Write out all of the records precisely. Skip anything that is a picture.
>> start SUPPLIED ENTRIES
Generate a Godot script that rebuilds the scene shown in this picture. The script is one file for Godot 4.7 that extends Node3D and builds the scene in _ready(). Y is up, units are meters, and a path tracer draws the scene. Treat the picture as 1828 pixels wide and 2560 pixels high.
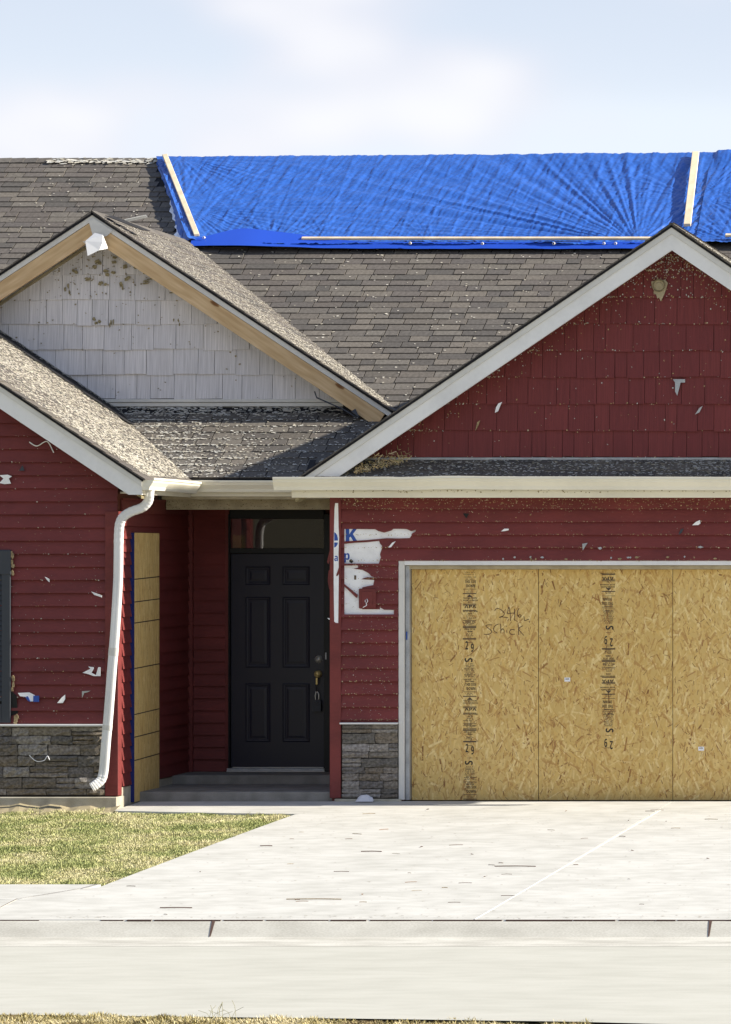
extends Node3D
# A storm-damaged house: red siding, two front gables, tarped roof, boarded garage. Metres; the garage wall is z = 0, the garage floor y = 0.

var M = {}
var rng = RandomNumberGenerator.new()
var house
const CAM = Vector3(7.56, 2.22, 40.0)
const PITCH = 0.5            # main roof
const ROOF0 = 2.444          # main roof height at z = 0

# ------------------------------------------------------------------ naming
func tag(o, label, category, group = ""):
	o.set_meta("label", label)
	o.set_meta("category", category)
	if group != "":
		o.set_meta("group", group)
	return o

func stuff(o):
	o.set_meta("kind", "stuff")
	return o

func structure(o):
	o.set_meta("kind", "structure")
	return o

var taken = {}
func put(o, called, parent):
	var key = str(parent.get_instance_id()) + called
	var n = taken.get(key, 0)
	taken[key] = n + 1
	o.name = called if n == 0 else "%s_%03d" % [called, n]
	parent.add_child(o, true)
	return o

func group_node(called, parent = self, at = Vector3.ZERO, yaw = 0.0):
	var o = Node3D.new()
	o.position = at
	o.rotation.y = yaw
	return put(o, called, parent)

func obj(called, shape, material, parent = self):
	var mi = MeshInstance3D.new()
	if shape is SurfaceTool:
		shape.generate_normals()
		mi.mesh = shape.commit()
	else:
		mi.mesh = shape
	mi.material_override = material
	return put(mi, called, parent)

# ------------------------------------------------------------------ shapes
func mb(smooth = false):
	var st = SurfaceTool.new()
	st.begin(Mesh.PRIMITIVE_TRIANGLES)
	st.set_smooth_group(0 if smooth else -1)
	return st

func tri(st, a, b, c, n):
	if (b - a).cross(c - a).dot(n) > 0.0:
		st.add_vertex(a); st.add_vertex(c); st.add_vertex(b)
	else:
		st.add_vertex(a); st.add_vertex(b); st.add_vertex(c)

func quad(st, a, b, c, d, n):
	tri(st, a, b, c, n)
	tri(st, a, c, d, n)

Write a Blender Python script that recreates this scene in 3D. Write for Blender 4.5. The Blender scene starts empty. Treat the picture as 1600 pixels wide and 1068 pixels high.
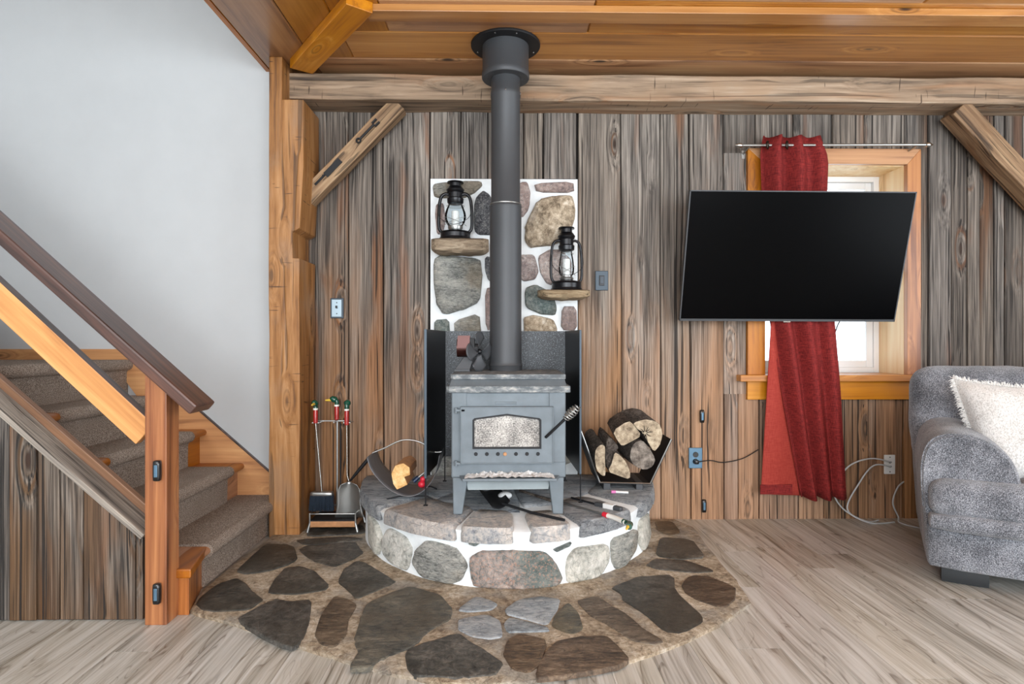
import bpy, math, random
from mathutils import Vector, Matrix, noise as mnoise
random.seed(7)
C = bpy.context.scene.collection
PI = math.pi
# ---------------------------------------------------------------- camera, world, light, exposure
FPX, CH, CD = 953.0, 1.05, 3.6            # focal length in pixels, eye height, distance to the plank wall
YAW = math.atan(15/FPX)
cam_d = bpy.data.cameras.new('camera'); cam = bpy.data.objects.new('camera', cam_d); C.objects.link(cam)
cam_d.sensor_width = 36; cam_d.lens = FPX*36/1600; cam_d.clip_start = .05
cam.location = (0, -CD, CH); cam.rotation_euler = (PI/2, 0, -YAW)
bpy.context.scene.camera = cam
vs = bpy.context.scene.view_settings
vs.view_transform = 'Standard'; vs.look = 'None'; vs.gamma = 1; vs.use_curve_mapping = False
vs.exposure = 0.1
world = bpy.data.worlds.new('sky'); bpy.context.scene.world = world; world.use_nodes = True
wb = world.node_tree.nodes['Background']; wb.inputs[0].default_value = (.86, .93, 1, 1); wb.inputs[1].default_value = 3.6
def area(name, loc, rot, sx, sy, power, col=(1, 1, 1)):
    l = bpy.data.lights.new(name, 'AREA'); l.shape = 'RECTANGLE'; l.size = sx; l.size_y = sy; l.energy = power; l.color = col
    o = bpy.data.objects.new(name, l); C.objects.link(o); o.location = loc; o.rotation_euler = rot
    return o
# daylight through the windows of the room behind the camera and in the right-hand wall, and the loft's high window
area('daylight_rear_window', (-.35, -6.25, 1.45), (PI/2, 0, 0), 2.2, 1.9, 150, (.89, .95, 1))
area('daylight_rear_window', (2.45, -6.25, 1.45), (PI/2, 0, 0), 2.2, 1.9, 95, (.88, .945, 1))
area('daylight_side_window', (4.1, -2.9, 1.35), (PI/2, 0, PI/2), 2.2, 1.9, 60, (.86, .94, 1))
area('daylight_loft_window', (-2.6, -6.25, 3.3), (math.radians(80), 0, 0), 1.7, 1.7, 60, (1, .99, .97))

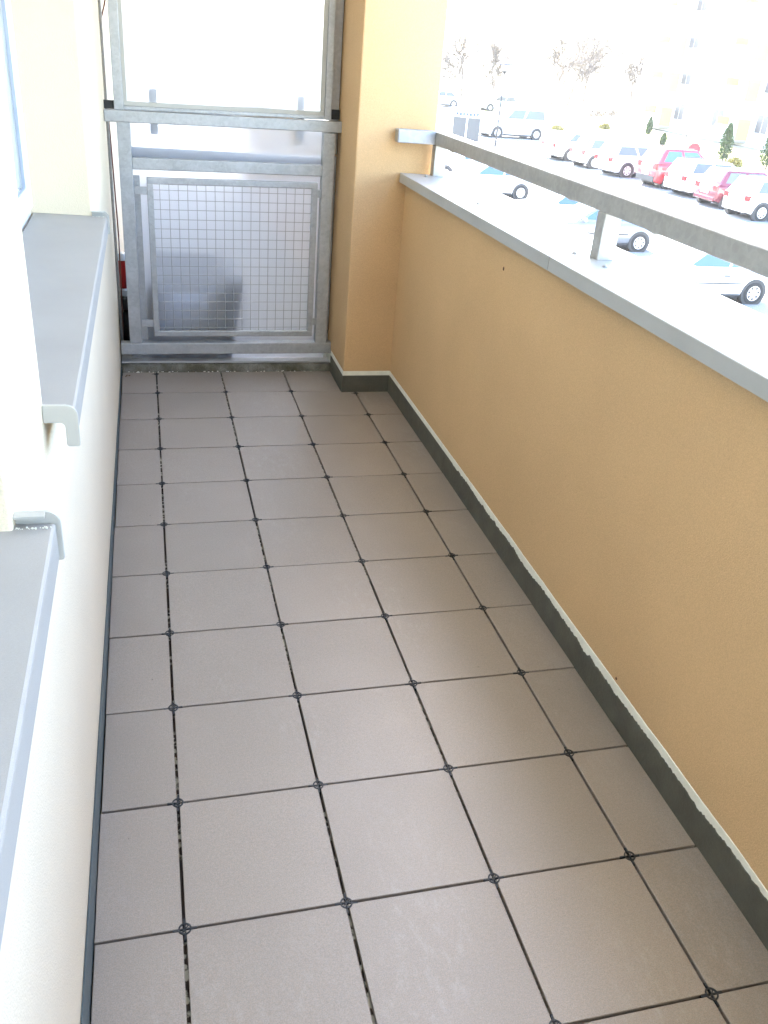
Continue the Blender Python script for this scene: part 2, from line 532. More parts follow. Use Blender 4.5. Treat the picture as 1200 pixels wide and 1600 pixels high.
>> end SUPPLIED ENTRIES
RESPONSE:
Generate a Godot script that rebuilds the scene shown in this picture. The script is one file for Godot 4.7 that extends Node3D and builds the scene in _ready(). Y is up, units are meters, and a path tracer draws the scene. Treat the picture as 1828 pixels wide and 2560 pixels high.
extends Node3D
# A storm-damaged house: red siding, two front gables, tarped roof, boarded garage. Metres; the garage wall is z = 0, the garage floor y = 0.

var M = {}
var rng = RandomNumberGenerator.new()
var house
const CAM = Vector3(7.56, 2.22, 40.0)
const PITCH = 0.5            # main roof
const ROOF0 = 2.444          # main roof height at z = 0

# ------------------------------------------------------------------ naming
func tag(o, label, category, group = ""):
	o.set_meta("label", label)
	o.set_meta("category", category)
	if group != "":
		o.set_meta("group", group)
	return o

func stuff(o):
	o.set_meta("kind", "stuff")
	return o

func structure(o):
	o.set_meta("kind", "structure")
	return o

var taken = {}
func put(o, called, parent):
	var key = str(parent.get_instance_id()) + called
	var n = taken.get(key, 0)
	taken[key] = n + 1
	o.name = called if n == 0 else "%s_%03d" % [called, n]
	parent.add_child(o, true)
	return o

func group_node(called, parent = self, at = Vector3.ZERO, yaw = 0.0):
	var o = Node3D.new()
	o.position = at
	o.rotation.y = yaw
	return put(o, called, parent)

func obj(called, shape, material, parent = self):
	var mi = MeshInstance3D.new()
	if shape is SurfaceTool:
		shape.generate_normals()
		mi.mesh = shape.commit()
	else:
		mi.mesh = shape
	mi.material_override = material
	return put(mi, called, parent)

# ------------------------------------------------------------------ shapes
func mb(smooth = false):
	var st = SurfaceTool.new()
	st.begin(Mesh.PRIMITIVE_TRIANGLES)
	st.set_smooth_group(0 if smooth else -1)
	return st

func tri(st, a, b, c, n):
	if (b - a).cross(c - a).dot(n) > 0.0:
		st.add_vertex(a); st.add_vertex(c); st.add_vertex(b)
	else:
		st.add_vertex(a); st.add_vertex(b); st.add_vertex(c)

func quad(st, a, b, c, d, n):
	tri(st, a, b, c, n)
	tri(st, a, c, d, n)

Write a Blender Python script that recreates this scene in 3D. Write for Blender 4.5. The Blender scene starts empty. Treat the picture as 1600 pixels wide and 1068 pixels high.
import bpy, math, random
from mathutils import Vector, Matrix, noise as mnoise
random.seed(7)
C = bpy.context.scene.collection
PI = math.pi
# ---------------------------------------------------------------- camera, world, light, exposure
FPX, CH, CD = 953.0, 1.05, 3.6            # focal length in pixels, eye height, distance to the plank wall
YAW = math.atan(15/FPX)
cam_d = bpy.data.cameras.new('camera'); cam = bpy.data.objects.new('camera', cam_d); C.objects.link(cam)
cam_d.sensor_width = 36; cam_d.lens = FPX*36/1600; cam_d.clip_start = .05
cam.location = (0, -CD, CH); cam.rotation_euler = (PI/2, 0, -YAW)
bpy.context.scene.camera = cam
vs = bpy.context.scene.view_settings
vs.view_transform = 'Standard'; vs.look = 'None'; vs.gamma = 1; vs.use_curve_mapping = False
vs.exposure = 0.1
world = bpy.data.worlds.new('sky'); bpy.context.scene.world = world; world.use_nodes = True
wb = world.node_tree.nodes['Background']; wb.inputs[0].default_value = (.86, .93, 1, 1); wb.inputs[1].default_value = 3.6
def area(name, loc, rot, sx, sy, power, col=(1, 1, 1)):
    l = bpy.data.lights.new(name, 'AREA'); l.shape = 'RECTANGLE'; l.size = sx; l.size_y = sy; l.energy = power; l.color = col
    o = bpy.data.objects.new(name, l); C.objects.link(o); o.location = loc; o.rotation_euler = rot
    return o
# daylight through the windows of the room behind the camera and in the right-hand wall, and the loft's high window
area('daylight_rear_window', (-.35, -6.25, 1.45), (PI/2, 0, 0), 2.2, 1.9, 150, (.89, .95, 1))
area('daylight_rear_window', (2.45, -6.25, 1.45), (PI/2, 0, 0), 2.2, 1.9, 95, (.88, .945, 1))
area('daylight_side_window', (4.1, -2.9, 1.35), (PI/2, 0, PI/2), 2.2, 1.9, 60, (.86, .94, 1))
area('daylight_loft_window', (-2.6, -6.25, 3.3), (math.radians(80), 0, 0), 1.7, 1.7, 60, (1, .99, .97))

Continue the Blender Python script for this scene: part 2, from line 532. More parts follow. Use Blender 4.5. Treat the picture as 1200 pixels wide and 1600 pixels high.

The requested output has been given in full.